Cheers :slight_smile:

These two statements seem counteractive :stuck_out_tongue:

Just teasing. I really think composites is about using the materials, and finding what techniques work for you, so you can’t do any wrong as long as you are always trying to improve the last thing you did :slight_smile:

Haha

You raise a good point.

I drastically improve with each attempt. I’m never really bummed about any failures, because it’s invaluable experience. I’ve never made the same mistake twice, I always learn from them.

Once I sort this curving issue out, it should be perfect!

I really like the idea of flanges, and when I make a mould successfully that’s when I’ll start to incorporate flanges on my moulds and branch into infusion. So keen to pop out my first part!

you also try mixing up a putty for these tight corners

I’ve thought about this. There’s a “V” channel between the overhanging edge of chopped strand and the gelcoat. I though I could just fill this void with filler and then I’d lessen the sharpness of the edge.

Once again, I feel like I’m shying away from it, and I don’t ever really want to use filler unless I really have to.

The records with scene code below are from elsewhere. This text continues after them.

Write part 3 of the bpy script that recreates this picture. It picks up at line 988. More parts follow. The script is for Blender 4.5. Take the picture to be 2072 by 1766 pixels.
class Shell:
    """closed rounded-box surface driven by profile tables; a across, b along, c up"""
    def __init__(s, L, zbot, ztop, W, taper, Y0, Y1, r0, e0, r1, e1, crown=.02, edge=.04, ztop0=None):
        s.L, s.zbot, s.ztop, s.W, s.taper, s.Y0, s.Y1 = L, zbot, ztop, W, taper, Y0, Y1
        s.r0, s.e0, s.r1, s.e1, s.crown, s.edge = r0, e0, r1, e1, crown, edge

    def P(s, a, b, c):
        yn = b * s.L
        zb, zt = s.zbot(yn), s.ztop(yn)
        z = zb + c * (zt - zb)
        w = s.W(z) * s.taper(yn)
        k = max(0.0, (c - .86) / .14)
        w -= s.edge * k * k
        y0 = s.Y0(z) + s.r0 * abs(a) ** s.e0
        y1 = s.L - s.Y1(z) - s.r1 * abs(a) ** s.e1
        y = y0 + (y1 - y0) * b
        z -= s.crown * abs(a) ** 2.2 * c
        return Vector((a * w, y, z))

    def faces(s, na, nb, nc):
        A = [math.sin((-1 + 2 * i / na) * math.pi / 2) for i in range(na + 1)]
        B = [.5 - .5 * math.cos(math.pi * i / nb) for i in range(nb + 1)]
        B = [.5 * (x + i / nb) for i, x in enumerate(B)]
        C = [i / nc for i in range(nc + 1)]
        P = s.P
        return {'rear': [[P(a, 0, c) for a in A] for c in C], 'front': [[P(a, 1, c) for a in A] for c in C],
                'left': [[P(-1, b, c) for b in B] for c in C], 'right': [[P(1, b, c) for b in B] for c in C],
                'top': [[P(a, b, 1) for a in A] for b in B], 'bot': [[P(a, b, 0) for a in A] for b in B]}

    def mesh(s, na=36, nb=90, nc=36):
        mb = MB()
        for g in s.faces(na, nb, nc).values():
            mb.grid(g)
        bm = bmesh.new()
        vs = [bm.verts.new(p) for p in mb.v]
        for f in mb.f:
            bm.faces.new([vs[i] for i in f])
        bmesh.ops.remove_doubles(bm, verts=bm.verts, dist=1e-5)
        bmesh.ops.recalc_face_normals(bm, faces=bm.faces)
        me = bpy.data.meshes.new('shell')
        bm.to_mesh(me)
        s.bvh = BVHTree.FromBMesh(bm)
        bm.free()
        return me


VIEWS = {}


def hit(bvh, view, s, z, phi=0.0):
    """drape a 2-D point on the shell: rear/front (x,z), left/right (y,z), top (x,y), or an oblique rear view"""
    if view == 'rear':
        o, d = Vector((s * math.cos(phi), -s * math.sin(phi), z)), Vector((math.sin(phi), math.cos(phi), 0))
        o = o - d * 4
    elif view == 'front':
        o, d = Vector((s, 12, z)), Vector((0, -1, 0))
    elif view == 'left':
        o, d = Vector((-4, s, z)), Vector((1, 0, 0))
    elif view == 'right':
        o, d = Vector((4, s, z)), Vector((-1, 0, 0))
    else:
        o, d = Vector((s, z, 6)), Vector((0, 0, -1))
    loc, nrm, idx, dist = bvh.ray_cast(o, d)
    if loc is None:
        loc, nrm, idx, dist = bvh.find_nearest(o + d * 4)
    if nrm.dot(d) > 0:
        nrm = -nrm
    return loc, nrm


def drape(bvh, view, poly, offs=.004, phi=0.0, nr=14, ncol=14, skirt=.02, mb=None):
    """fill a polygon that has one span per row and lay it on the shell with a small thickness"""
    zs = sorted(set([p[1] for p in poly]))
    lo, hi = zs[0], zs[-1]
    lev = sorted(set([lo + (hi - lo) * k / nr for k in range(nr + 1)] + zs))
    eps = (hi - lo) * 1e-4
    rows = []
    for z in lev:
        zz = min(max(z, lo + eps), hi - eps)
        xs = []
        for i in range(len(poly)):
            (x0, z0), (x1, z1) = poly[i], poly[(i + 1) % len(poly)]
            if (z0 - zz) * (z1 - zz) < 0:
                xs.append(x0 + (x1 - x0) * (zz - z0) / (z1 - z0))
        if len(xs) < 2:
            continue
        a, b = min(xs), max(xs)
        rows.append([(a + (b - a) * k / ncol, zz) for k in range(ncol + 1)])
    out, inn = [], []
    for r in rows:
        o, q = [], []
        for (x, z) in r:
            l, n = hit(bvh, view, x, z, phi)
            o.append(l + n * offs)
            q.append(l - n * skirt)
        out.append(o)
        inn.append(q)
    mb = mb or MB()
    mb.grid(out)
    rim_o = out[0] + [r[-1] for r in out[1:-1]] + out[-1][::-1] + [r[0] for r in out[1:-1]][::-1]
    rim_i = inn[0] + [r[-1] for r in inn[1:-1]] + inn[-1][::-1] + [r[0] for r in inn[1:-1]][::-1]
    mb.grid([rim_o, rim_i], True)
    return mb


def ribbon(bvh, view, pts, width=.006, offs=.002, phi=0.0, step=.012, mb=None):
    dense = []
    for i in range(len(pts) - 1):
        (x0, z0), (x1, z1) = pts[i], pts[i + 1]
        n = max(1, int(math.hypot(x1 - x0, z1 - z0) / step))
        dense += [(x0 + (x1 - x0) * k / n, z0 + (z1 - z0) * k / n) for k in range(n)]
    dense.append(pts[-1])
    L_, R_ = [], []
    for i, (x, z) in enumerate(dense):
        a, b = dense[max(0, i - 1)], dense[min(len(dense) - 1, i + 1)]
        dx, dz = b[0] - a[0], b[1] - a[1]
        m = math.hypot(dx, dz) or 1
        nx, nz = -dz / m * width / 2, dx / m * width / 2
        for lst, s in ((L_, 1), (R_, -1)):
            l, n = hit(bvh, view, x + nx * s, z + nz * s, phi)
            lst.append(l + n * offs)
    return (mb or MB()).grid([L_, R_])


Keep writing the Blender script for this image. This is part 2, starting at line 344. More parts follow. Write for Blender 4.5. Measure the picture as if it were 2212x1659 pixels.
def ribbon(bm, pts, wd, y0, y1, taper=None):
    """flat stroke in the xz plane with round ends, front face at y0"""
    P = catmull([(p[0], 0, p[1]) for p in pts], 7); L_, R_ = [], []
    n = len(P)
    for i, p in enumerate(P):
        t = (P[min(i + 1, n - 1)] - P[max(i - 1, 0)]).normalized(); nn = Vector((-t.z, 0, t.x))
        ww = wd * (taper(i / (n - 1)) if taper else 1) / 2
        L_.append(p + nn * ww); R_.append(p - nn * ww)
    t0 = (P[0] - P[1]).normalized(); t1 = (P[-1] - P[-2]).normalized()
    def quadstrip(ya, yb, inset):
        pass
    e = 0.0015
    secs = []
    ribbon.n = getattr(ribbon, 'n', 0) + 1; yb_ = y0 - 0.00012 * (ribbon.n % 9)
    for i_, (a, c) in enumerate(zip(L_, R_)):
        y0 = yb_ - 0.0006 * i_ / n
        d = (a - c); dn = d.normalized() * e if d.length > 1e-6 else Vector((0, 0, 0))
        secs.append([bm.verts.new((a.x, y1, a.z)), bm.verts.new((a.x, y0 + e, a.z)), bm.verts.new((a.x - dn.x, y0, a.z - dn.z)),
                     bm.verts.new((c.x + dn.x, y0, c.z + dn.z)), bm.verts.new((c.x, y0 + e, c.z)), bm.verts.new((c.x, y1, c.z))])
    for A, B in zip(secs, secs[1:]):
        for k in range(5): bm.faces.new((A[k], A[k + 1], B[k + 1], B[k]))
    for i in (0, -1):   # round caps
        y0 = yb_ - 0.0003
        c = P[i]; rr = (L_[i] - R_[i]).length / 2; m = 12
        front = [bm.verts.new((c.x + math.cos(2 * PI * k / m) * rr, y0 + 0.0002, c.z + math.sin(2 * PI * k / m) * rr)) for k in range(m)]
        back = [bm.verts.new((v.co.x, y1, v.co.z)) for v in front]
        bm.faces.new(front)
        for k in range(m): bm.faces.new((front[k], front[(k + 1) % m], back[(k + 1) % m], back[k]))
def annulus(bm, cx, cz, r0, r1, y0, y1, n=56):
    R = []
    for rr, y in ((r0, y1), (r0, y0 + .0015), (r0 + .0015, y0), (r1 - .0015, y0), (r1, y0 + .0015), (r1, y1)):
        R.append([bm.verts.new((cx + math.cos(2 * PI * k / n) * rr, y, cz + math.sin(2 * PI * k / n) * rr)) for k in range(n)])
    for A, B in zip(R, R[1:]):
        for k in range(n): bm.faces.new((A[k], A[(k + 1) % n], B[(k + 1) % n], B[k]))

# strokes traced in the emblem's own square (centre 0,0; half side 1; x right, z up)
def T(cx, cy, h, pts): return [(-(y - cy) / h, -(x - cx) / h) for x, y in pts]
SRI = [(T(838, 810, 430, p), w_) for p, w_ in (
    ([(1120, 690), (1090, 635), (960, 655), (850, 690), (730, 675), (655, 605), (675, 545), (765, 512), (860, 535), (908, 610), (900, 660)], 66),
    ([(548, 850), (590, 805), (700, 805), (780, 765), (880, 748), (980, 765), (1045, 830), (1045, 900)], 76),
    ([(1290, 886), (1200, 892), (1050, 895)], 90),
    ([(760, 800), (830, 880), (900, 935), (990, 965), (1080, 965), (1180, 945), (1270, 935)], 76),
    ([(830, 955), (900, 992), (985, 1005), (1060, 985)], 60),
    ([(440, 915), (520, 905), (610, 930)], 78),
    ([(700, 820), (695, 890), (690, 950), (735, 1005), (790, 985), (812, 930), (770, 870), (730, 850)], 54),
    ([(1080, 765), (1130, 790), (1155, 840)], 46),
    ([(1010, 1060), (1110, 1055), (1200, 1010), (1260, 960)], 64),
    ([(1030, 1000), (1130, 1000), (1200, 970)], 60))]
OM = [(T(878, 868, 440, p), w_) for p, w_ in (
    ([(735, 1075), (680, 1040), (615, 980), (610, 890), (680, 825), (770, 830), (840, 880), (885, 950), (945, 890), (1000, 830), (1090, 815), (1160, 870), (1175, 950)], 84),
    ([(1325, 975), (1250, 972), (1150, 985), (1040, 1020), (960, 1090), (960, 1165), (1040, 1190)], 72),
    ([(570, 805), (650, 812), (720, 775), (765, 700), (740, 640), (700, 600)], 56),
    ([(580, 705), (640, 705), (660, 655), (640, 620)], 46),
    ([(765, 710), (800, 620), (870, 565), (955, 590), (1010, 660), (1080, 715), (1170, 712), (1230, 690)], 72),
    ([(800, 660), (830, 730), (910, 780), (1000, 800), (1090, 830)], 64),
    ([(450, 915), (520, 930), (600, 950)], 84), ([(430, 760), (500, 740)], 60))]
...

Cheers for the advice cartoon!

So waiting for the boss to come into work, and the vibrations of the car has 98% pre-released. So I figured I’d just lift it off.

These pics show a bit more about what I’m talking about. I was surprised to find the area i suspected to have triped, not triped at all… and areas that i thought were perfect, large areas of tripe. Though, I’m still more confident using the gun than the brush.




I guess I’ll just have to go thicker and pay more attention to my coats.

As you can see, the gelcoat and the chopped strand doesn’t connect at the edges and creates a channel. Not ideal, or anywhere near close to what I’m trying to achieve.

Before I attack it again, any further advice regarding the corners? I’ll try tearing the edges and see if that helps, but really not sure if that’ll solve my issues completely. Then again, it might be the exact thing I need to change! Won’t know til I try.

Once again, even though it pre-released and triped, I still feel a small amount of accomplishment. One step closer to my goal!